CS 789 THEORY SEMINAR [home]

Speaker:    Adam Klivans 
Affiliation: Harvard University
Date:         March 15, 2004
Title:         Learning Polynomials with Many Coefficients

Abstract:

Interpolating a polynomial from a set of data points is a well-studied problem with applications in many fields. Given input/output access to an unknown polynomial, algorithms for multivariate interpolation return a list of coefficients of the unknown polynomial and their associated monomials. In this talk, we will present a simple algorithm for multivariate interpolation by constructing a small set of evaluation points from which any sparse polynomial can be reconstructed. Our algorithm is the first polynomial-time, deterministic solution which works with respect to any sufficiently large finite field.  If the unknown polynomial has $m$ monomials, any interpolation algorithm must run in time at least $m$ just to output a list of the $m$ coefficients.

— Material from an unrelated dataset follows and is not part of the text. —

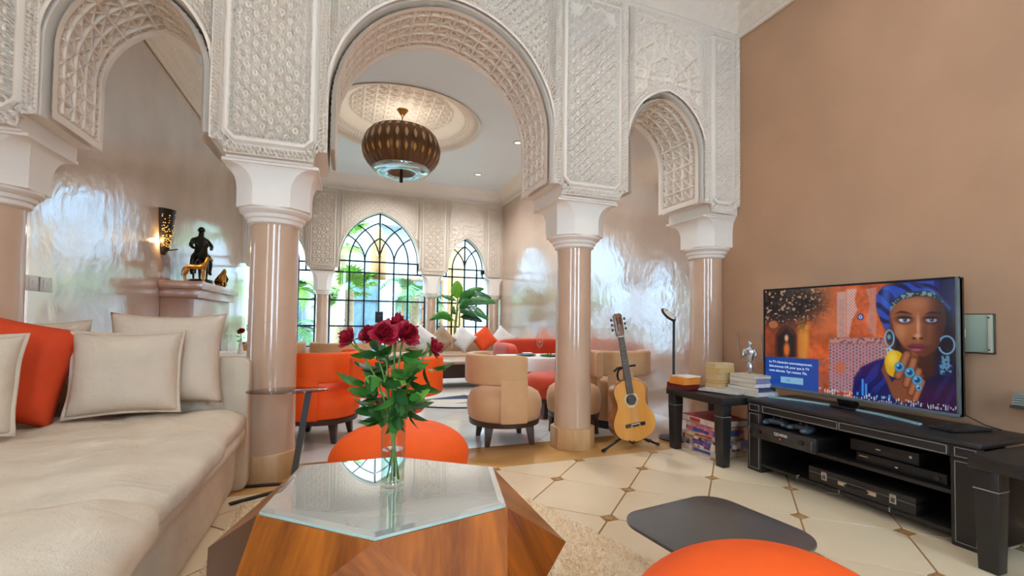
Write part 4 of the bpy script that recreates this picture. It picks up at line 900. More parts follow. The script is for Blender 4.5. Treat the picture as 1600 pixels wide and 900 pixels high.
    # turban and band
    tur = poly([(690, 180), (720, 140), (800, 122), (900, 110), (1060, 100), (1062, 300), (1030, 260), (1004, 215), (960, 182), (880, 172), (800, 195), (765, 225), (750, 262), (752, 330), (735, 345), (710, 300), (690, 240)], 5)
    tf = .5 + .5 * np.sin((X - 2.2 * Y) * .045 + 4 * n1); mix((14, 30, 118), tur); mix((40, 92, 210), tur * (tf > .5) * (X < 960) * .7); mix((8, 16, 60), tur * ((tf < .22) | (X > 985)) * .8); mix((70, 130, 230), tur * ell(735, 180, 18, 50, .9) * .6); mix((90, 140, 220), poly([(860, 118), (960, 150), (1040, 240), (1030, 250), (950, 165)], 6) * .4)
    band = poly([(752, 262), (756, 222), (795, 180), (850, 160), (900, 155), (960, 165), (1000, 196), (998, 210), (955, 186), (880, 178), (805, 200), (770, 232)], 4); mix((24, 58, 78), band); mix((150, 180, 170), band * (n3 > .60) * .8)
    # earrings
    ring = lambda cx, cy, rx, ry, w: ell(cx, cy, rx, ry, .08) * (1 - ell(cx, cy, rx - w, ry - w, .08))
    mix((120, 180, 215), ring(750, 385, 24, 42, 7)); mix((26, 50, 70), ell(750, 380, 15, 28, .3)); mix((150, 205, 230), ell(748, 378, 8, 12, .4) * .7); mix((150, 200, 225), poly([(732, 428), (772, 428), (768, 470), (738, 468)]) * (n3 > .45))
    mix((120, 175, 215), ring(1016, 415, 40, 46, 8) * ((X > 985) | (Y > 425))); mix((90, 140, 175), poly([(992, 465), (1035, 465), (1040, 550), (985, 556), (980, 510)], 4) * (n3 > .42))
    # fruit, hand, rings
    mix((226, 176, 22), ell(775, 505, 50, 64, .06)); mix((250, 222, 90), ell(762, 480, 22, 30, .7) * .8); mix((170, 110, 20), ell(806, 545, 24, 36, .7) * .6)
    mix((150, 84, 40), ell(850, 480, 34, 34, .2) * .8)
    mix((132, 74, 46), poly([(710, 535), (725, 500), (735, 545), (760, 590), (800, 560), (812, 470), (850, 462), (870, 500), (905, 560), (905, 620), (870, 690), (800, 690), (760, 660), (735, 590)], 5))
    for (a, b, c, d, w) in ((830, 462, 790, 560, 20), (862, 490, 828, 600, 19), (885, 540, 850, 640, 18), (900, 590, 868, 670, 16)):
        t = np.clip(((X - a) * (c - a) + (Y - b) * (d - b)) / ((c - a) ** 2 + (d - b) ** 2), 0, 1); dd = np.hypot(X - a - t * (c - a), Y - b - t * (d - b)); mix((150, 88, 56), 1 - sst(w * .8, w, dd)); mix((196, 132, 96), (1 - sst(w * .2, w * .6, dd)) * .5); mix((60, 28, 18), (sst(w * .75, w * .95, dd) - sst(w, w * 1.2, dd)) * .6)
    for cx, cy, r in ((795, 520, 23), (843, 546, 24), (878, 582, 24), (885, 618, 14)): mix((38, 120, 176), ell(cx, cy, r, r, .1)); mix((110, 200, 230), ring(cx, cy, r * .85, r * .85, 4) * .8); mix((16, 60, 110), ell(cx, cy, r * .45, r * .45, .3)); mix((150, 220, 240), ell(cx - 6, cy - 7, 5, 5, .5))
    # equaliser bars and scribbles along the bottom
    for cx, top in ((600, 640), (624, 578), (640, 600), (655, 645), (690, 655), (715, 658), (748, 652)): yb = 660 + (cx - 640) * .12; mix((60, 150, 235), poly([(cx - 5, top), (cx + 5, top), (cx + 5, yb), (cx - 5, yb)], 2))
    base = 632 + (X - 420) * .135; mix((220, 225, 235), ((np.abs(Y - base) < 8 + 8 * n3) & (X > 420) & (n3 > .52) & (np.sin(X * .55) > -.2)).astype(float) * .8)
    # message box
    mix((6, 72, 168), poly([(166, 474), (418, 486), (418, 642), (168, 612)], 1.5)); mix((140, 196, 226), poly([(240, 568), (346, 577), (346, 609), (240, 597)], 1.5))
    return np.clip(img, 0, 1)
TVX, TY0, TY1, TZ0, TZ1 = 2.88, 1.318, 2.432, 0.545, 1.250
tv = thing('television', 'flat television showing a woman in a blue turban holding yellow fruit', 'television', (0, 0, 0))
BEZ = mat('dark_bezel', '#20242a', 0.3, metal=0.5); BEZS = mat('steel_blue_bezel', '#6d8288', 0.3, metal=0.6)
MB().box(TVX + .004, TVX + .05, TY0, TY1, TZ0, TZ1).build('back_shell', EQ, tv, bevel=0.006)
bz = MB(); bz.box(TVX - .006, TVX + .01, TY0, TY1, TZ1 - .012, TZ1); bz.box(TVX - .006, TVX + .01, TY1 - .010, TY1, TZ0, TZ1); bz.build('bezel', BEZ, tv)
MB().box(TVX - .008, TVX + .03, TY0, TY0 + .012, TZ0, TZ1).build('side_bezel', BEZS, tv, bevel=0.002); MB().box(TVX - .010, TVX + .02, TY0, TY1, TZ0 - .004, TZ0 + .016).build('bottom_bezel', BEZS, tv, bevel=0.002)
Wp, Hp = 440, 262; im = tv_picture(Wp, Hp); ly, ry, lz, rz_ = TY1 - .010, TY0 + .012, TZ0 + .016, TZ1 - .012
Ys = np.linspace(ly, ry, Wp); Zs = np.linspace(rz_, lz, Hp); Yg, Zg = np.meshgrid(Ys, Zs)
scr = gridmesh('screen', np.stack([np.full(Yg.shape, TVX - .001), Yg, Zg], -1), None, tv, smooth=False)
ca = scr.data.color_attributes.new('picture', 'FLOAT_COLOR', 'POINT'); li = np.where(im <= .04045, im / 12.92, ((im + .055) / 1.055) ** 2.4)
ca.data.foreach_set('color', np.concatenate([li, np.ones(li.shape[:2] + (1,))], -1).reshape(-1).astype(np.float32))
def screen_mat():
    m = bpy.data.materials.new('television_screen'); m.use_nodes = True; N = m.node_tree.nodes; L = m.node_tree.links; b = N['Principled BSDF']
    a = N.new('ShaderNodeAttribute'); a.attribute_name = 'picture'; b.inputs['Base Color'].default_value = (.01, .01, .012, 1); b.inputs['Roughness'].default_value = .12
    L.new(a.outputs['Color'], b.inputs['Emission Color']); b.inputs['Emission Strength'].default_value = 0.85; return m
scr.data.materials.append(screen_mat())
TXT = emit_mat('screen_text', '#c8dcf4', 1.2); TXT2 = emit_mat('screen_button_text', '#3a6fae', 1.0)
kx = (ly - ry); kz = rz_ - lz
def suv(u, v): return (TVX - .0022, ly - u * kx, rz_ - v * kz)
for i, s in enumerate(("La TV s'\u00e9teindra automatiquement.", 'S\u00e9lectionnez OK pour que la TV', 'reste allum\u00e9e. Tps restant: 70s.')):
    text_obj(s, 0.0225, TXT, tv, frame(suv(0.030, 0.760 + i * 0.045), (0, -1, 0), (0, 0, 1)), bold=0.0004)
text_obj('OK', 0.024, TXT2, tv, frame(suv(0.166, 0.938), (0, -1, 0), (0, 0, 1)), align='CENTER')
MB().bar((TVX + .02, 1.875, 0.552), (TVX + .05, 1.875, 0.497), 0.10, 0.05, up=(1, 0, 0)).build('stand_neck', EQ, tv, bevel=0.01)
FOOT = mat('brushed_steel_foot', '#9cc4d0', 0.25, metal=0.25)
pth = [(2.985 - 0.21 * (1 - (abs(y - 1.875) / .44) ** 2) * 0 - 0.0, y) for y in np.linspace(1.44, 2.31, 15)]
ft = [(2.77 + 0.10 * (1 - ((y - 1.875) / .435) ** 2) + 0.02, y) for y in np.linspace(1.44, 2.31, 15)]
mb = MB(); mb.rings([[(x - .016, y, .487), (x + .016, y, .487), (x + .016, y, .497), (x - .016, y, .499)] for x, y in ft]); mb.build('stand_foot', FOOT, tv)
MB().box(2.86, 2.95, 1.80, 1.95, .487, .499).build('foot_bridge', EQ, tv, bevel=.003)
MB().tube([(2.93, 1.36, .60), (2.95, 1.33, .55), (3.0, 1.28, .51), (3.05, 1.24, .489)], .003, 6).build('cable', EQ, tv, smooth=True)
rm = thing('set_top_tray', 'thin black keyboard tray lying on the television stand', 'keyboard', (2.84, 1.325, 0.486), -0.18)
MB().box(-.085, .16, -.055, .055, 0, .014).build('tray', EQ, rm, bevel=.004)
kb = MB()
for i in range(11):
    for j in range(4): kb.box(-.07 + i * .020, -.055 + i * .020, -.045 + j * .023, -.028 + j * .023, .014, .018)
ko = kb.build('keys', EQ2, rm); ko['kind'] = 'stuff'
# wall plate, corner books
wp = thing('junction_box_cover', 'sage green metal cover plate on the wall behind the television', 'cover plate', (XR, 1.56, 0.962))
SAGE = mat('sage_green_enamel', '#9aa592', 0.45, var=0.05); DARKW = mat('dark_wood_edge', '#4a3a2a', 0.5)
MB().box(-0.012, 0, -0.245, 0.16, -0.108, 0.108).build('frame', DARKW, wp, bevel=.006); MB().box(-0.022, -0.010, -0.238, 0.15, -0.101, 0.101).build('plate', SAGE, wp, bevel=.005)
MB().box(-0.026, -0.022, -0.235, -0.222, -0.098, 0.098).build('edge_strip', mat('cream_enamel', '#c9c6ae', .4), wp); 
sw = MB().box(-0.028, -0.022, -0.13, -0.03, -0.022, 0.022).build('switch_bank', mat('white_plastic', '#dcdcd6', .4), wp, bevel=.002)
for k in range(4): MB().box(-0.032, -0.028, -0.12 + k * .022, -0.105 + k * .022, -.012, .012).build('rocker', EQ, sw)
for y, z in ((-.225, .085), (-.225, -.085)): MB().lathe([(.005, 0), (.004, .003)], 10).build('screw', STEEL, wp, loc=(-.026, y, z), rot=(0, -PI / 2, 0))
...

We will show, however, that it is possible to learn representations of polynomials encoding {\it exponentially} many monomials (for example the polynomial $(x_{1} + ... + x_{n})^{n}$ has exponentially many monomials in $n$). To this end we present an algorithm for learning any polynomial whose partial derivatives induce a low-dimensional vector space. This allows us to give the first algorithm for learning polynomial size depth-3 arithmetic circuits (assuming a partition on the variables).

Joint work with Dan Spielman and Amir Shpilka.